Date: 2011-04-22 06:08 pm (UTC)
From: [identity profile] badnewswade.livejournal.com
BTW, the Tories and the press have been ranting on about banning squatting:

http://www.thisislondon.co.uk/standard/article-23933443-ken-clarke-to-toughen-law-on-squatting-after-spate-of-sit-ins.do

http://www.telegraph.co.uk/comment/telegraph-view/8363748/Stop-the-squatters-criminalise-this-unjust-behaviour.html

The Star even had a poll: "DO YOU FINK SQUATTARS SHULD GO TO JAIL?" sort of thing. I'm surprised; I didn't think their readers could count that high.

A squatting ban would be risky business though; we're talking "summer of apoplectic, screaming rage" territory here.

Date: 2011-04-25 07:26 pm (UTC)
From: [identity profile] cybermule.livejournal.com
It would get ugly. Although I'm almost fed up to the point of politely asking if they could just bring it on.

Date: 2011-04-23 06:14 am (UTC)
ext_35084: (Default)
From: [identity profile] cleverkat.livejournal.com
One of the cities I used to live in tried to enforce a ban on sitting on sidewalks to "prevent the homeless from congregating". A bunch of my friends and I would sit with the street kids all the time when we were teenagers/young adults, sharing food and cigarettes with them. No one ever sat directly in the middle of the sidewalk, just on the edges or around the bus stops. Eventually the city gave up, as no one could prove loitering definitively. I feel for the people who are too ill, too young or too poor to fend for themselves.

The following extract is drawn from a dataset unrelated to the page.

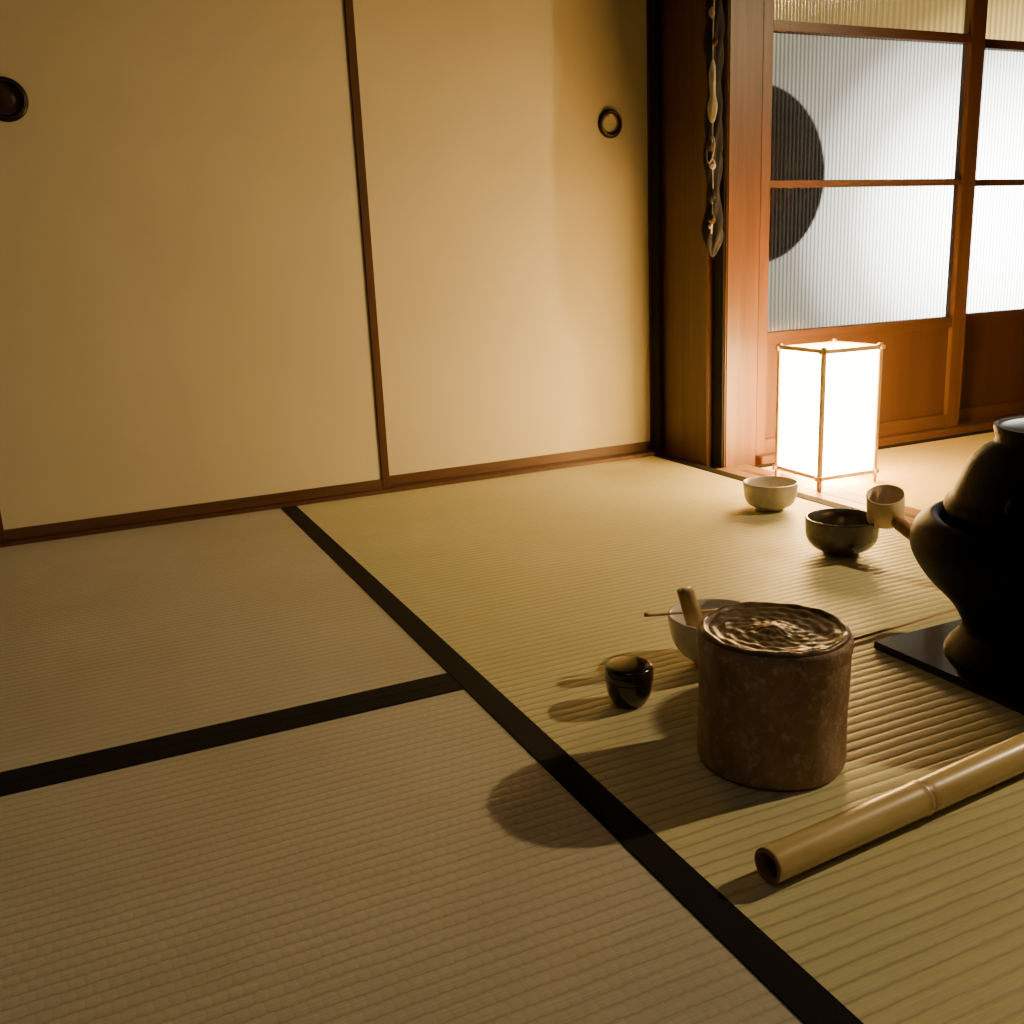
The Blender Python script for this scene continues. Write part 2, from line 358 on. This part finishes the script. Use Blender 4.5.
# ---------------------------------------------------------------- water jar
e=empty('water_jar',(.573,.689,.0002))
def jm(r,z,a,j): 
    return (r*(1+.005*math.sin(3*a+z*40)+.003*math.sin(7*a)) if r>.01 else r, z)
prof=[(0,.002),(.060,.001),(.066,0)]+smoothprof([(.0685,.002),(.0702,.010),(.0696,.05),(.0702,.09),(.0705,.112),(.0716,.118),(.0720,.124),(.0718,.129),(.0700,.1325)],6)+[(.069,.132),(.068,.122),(.066,.05),(0,.02)]
lathe('jar_body',prof,M['jar'],(0,0,0),120,e,None,jm)
def lid_mod(r,z,a,j):
    k=min(1,r/.03)
    return (r, z+k*(.0003*math.sin(a*11+r*300)+.00028*math.sin(a*17-r*400)+.0005*math.sin(a*5+r*200)))
lp=[]
for i in range(80):
    r=.0690*i/79; x=r/.069
    z=.1345+.0004*math.cos(x*2*math.pi*6.2)-.0035*math.sin(min(1,x)*math.pi)**1.5+(.0025*math.exp(-(r/.014)**2))
    if x>.88: z+=.0018*math.sin((x-.88)/.12*math.pi)
    lp.append((r,z))
lp.append((.0695,.131))
lathe('lid',lp,M['jarlid'],(0,0,0),220,e,None,lid_mod)

# ---------------------------------------------------------------- bamboo tube
A=Vector((.441,.531,.0155)); B=Vector((.832,.564,.0165)); D=(B-A); L=D.length; d=D/L
def bamprof(L,r0,r1,nodes):
    P=[];N=160
    for i in range(N+1):
        t=i/N; r=r0+(r1-r0)*t; x=t*L
        for q in nodes: r+=.0009*math.exp(-((x-q)/.002)**2)-.0006*math.exp(-((x-q-.005)/.0022)**2)
        P.append((r,x))
    return P
bp=bamprof(L,.0143,.0160,[.176])
prof=[(0,.06),(.0105,.06),(.0108,.0)]+[(.0141,0)]+bp[1:]+[(.011,L),(.0105,L-.03),(0,L-.03)]
o=lathe('bamboo_tube',prof,[M['bamb'],M['bamIn'],M['bamD']],A,48,None,align(d))
for p in o.data.polygons:
    c=p.center-A; ax=c.dot(d); rr=(c-d*ax).length
    if rr<.0125: p.material_index=1
    elif abs(ax-.1788)<.0016: p.material_index=2

# ---------------------------------------------------------------- brazier, kettle, board
KX,KY=.982,.705
box('brazier_board',.853,1.130,.562,.840,0,.010,M['lacq'],None,.0015)
e=empty('tea_kettle_and_brazier',(KX,KY,.010))
fp=[(0,.012),(.088,.012),(.094,0)]+smoothprof([(.108,0),(.106,.006),(.093,.024),(.0905,.038),(.106,.066),(.134,.096),(.1500,.122),(.1525,.140),(.147,.156),(.133,.166),(.124,.165)],6)+[(.120,.160),(.121,.145),(.10,.06),(0,.05)]
lathe('brazier_body',fp,M['furo'],(0,0,0),96,e)
kp=[(0,.07),(.06,.08)]+smoothprof([(.09,.11),(.108,.145),(.114,.168),(.1185,.176),(.1175,.183),(.111,.190),(.1045,.208),(.096,.228),(.083,.243),(.073,.250),(.070,.256),(.0725,.266),(.0725,.271)],6)+[(.0685,.271),(.065,.266),(.062,.26)]
lathe('kettle_body',kp,M['iron'],(0,0,0),96,e)
lathe('kettle_lid',smoothprof([(.067,.265),(.067,.269),(.055,.272),(.03,.275),(.008,.276),(.006,.280),(.011,.286),(.009,.293),(0,.295)],5),M['bronze'],(0,0,0),72,e)
for sgn in (0,1):
    a=math.radians(195)+sgn*math.pi
    c=Vector((.108*math.cos(a),.108*math.sin(a),.198))
    lathe('lug_%d'%sgn,smoothprof([(0,-.012),(.009,-.009),(.012,0),(.008,.009),(0,.013)],4),M['iron'],c,20,e)

# ---------------------------------------------------------------- ladle
cupax=Vector((-.30,-.22,.93)).normalized()
Cb=Vector((1.140,1.110,.062))
P0=Cb+cupax*.012; P1=Vector((1.115,.905,.009))
hd=(P1-P0).normalized()
e=empty('bamboo_ladle')
lathe('cup',[(0,0),(.0265,0),(.0278,.0015),(.0283,.047),(.0264,.047),(.0255,.004),(0,.004)],M['bamL'],Cb,48,e,align(cupax))
tube('handle',[P0+hd*.026,P0+hd*.035,P0+hd*.12,P1],[.009,.0105,.0095,.0075],M['bamD'],16,e)
tube('fire_chopstick',[(.842,.868,.003),(.93,.874,.003),(1.06,.884,.003)],[.0016,.002,.0024],M['bamM'],10)

# ---------------------------------------------------------------- lights
l=bpy.data.lights.new('room_lamp','SPOT'); l.energy=155; l.color=(1,.72,.38); l.shadow_soft_size=.022
l.spot_size=math.radians(88); l.spot_blend=1.0
o=bpy.data.objects.new('room_lamp',l); o.location=(2.50,.47,1.38); COL.objects.link(o)
o.rotation_euler=(Vector((1.02,1.18,.02))-Vector(o.location)).to_track_quat('-Z','Y').to_euler()
al=bpy.data.lights.new('fill_light','AREA'); al.energy=2.2; al.color=(1,.95,.90); al.size=1.2  # added dim overhead fill, not a fitting of the room
o=bpy.data.objects.new('fill_light',al); o.location=(-.2,-.3,2.1); COL.objects.link(o)

W=bpy.data.worlds.new('sky'); sc.world=W; W.use_nodes=True
nt=W.node_tree; bg=nt.nodes['Background']
tc=nt.nodes.new('ShaderNodeTexCoord')
dp=nt.nodes.new('ShaderNodeVectorMath'); dp.operation='DOT_PRODUCT'; dp.inputs[1].default_value=(.755,.655,.020)
cr=nt.nodes.new('ShaderNodeValToRGB'); mr=nt.nodes.new('ShaderNodeMapRange')
nt.links.new(tc.outputs['Generated'],dp.inputs[0]); nt.links.new(dp.outputs['Value'],mr.inputs['Value'])
mr.inputs['From Min'].default_value=.93; mr.inputs['From Max'].default_value=1.0
nt.links.new(mr.outputs[0],cr.inputs[0]); nt.links.new(cr.outputs[0],bg.inputs[0])
E=cr.color_ramp.elements
E[0].position=0; E[0].color=(.016,.014,.010,1)
E[1].position=1; E[1].color=(1,1,1,1)
for p,c in ((.60,(.018,.016,.012,1)),(.76,(.034,.031,.024,1)),(.87,(.14,.137,.118,1)),(.94,(.52,.52,.50,1))):
    x=E.new(p); x.color=c
bg.inputs[1].default_value=28.0

# ---------------------------------------------------------------- camera
Xv=Vector((0.9075,-0.1427,0.3950));Yv=Vector((-0.4177,-0.2080,0.8845));Zv=Vector((-0.0440,-0.9677,-0.2484))
right=Vector((Xv[0],Yv[0],Zv[0])); up=-Vector((Xv[1],Yv[1],Zv[1])); back=-Vector((Xv[2],Yv[2],Zv[2]))
right.normalize(); back=(back-right*back.dot(right)).normalized(); up=back.cross(right)
cam=bpy.data.cameras.new('camera'); co=bpy.data.objects.new('camera',cam); COL.objects.link(co)
mw=Matrix((( right.x,up.x,back.x,0),(right.y,up.y,back.y,0),(right.z,up.z,back.z,.48),(0,0,0,1)))
co.matrix_world=mw
cam.sensor_width=36; cam.lens=974/1024*36; cam.clip_start=.01
sc.camera=co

Date: 2011-04-23 02:03 pm (UTC)
From: [identity profile] quercus.livejournal.com
Look at the City of Westminster (Central London) and the recent ban on giving away free food. As well as collateral damage for tasting ice cream even Christian Holy Communion, it's basically a clamp-down on soup kitchens, to drive away the homeless.

This is the same council as Dame Shirley Porter, another one who's worth the Googling.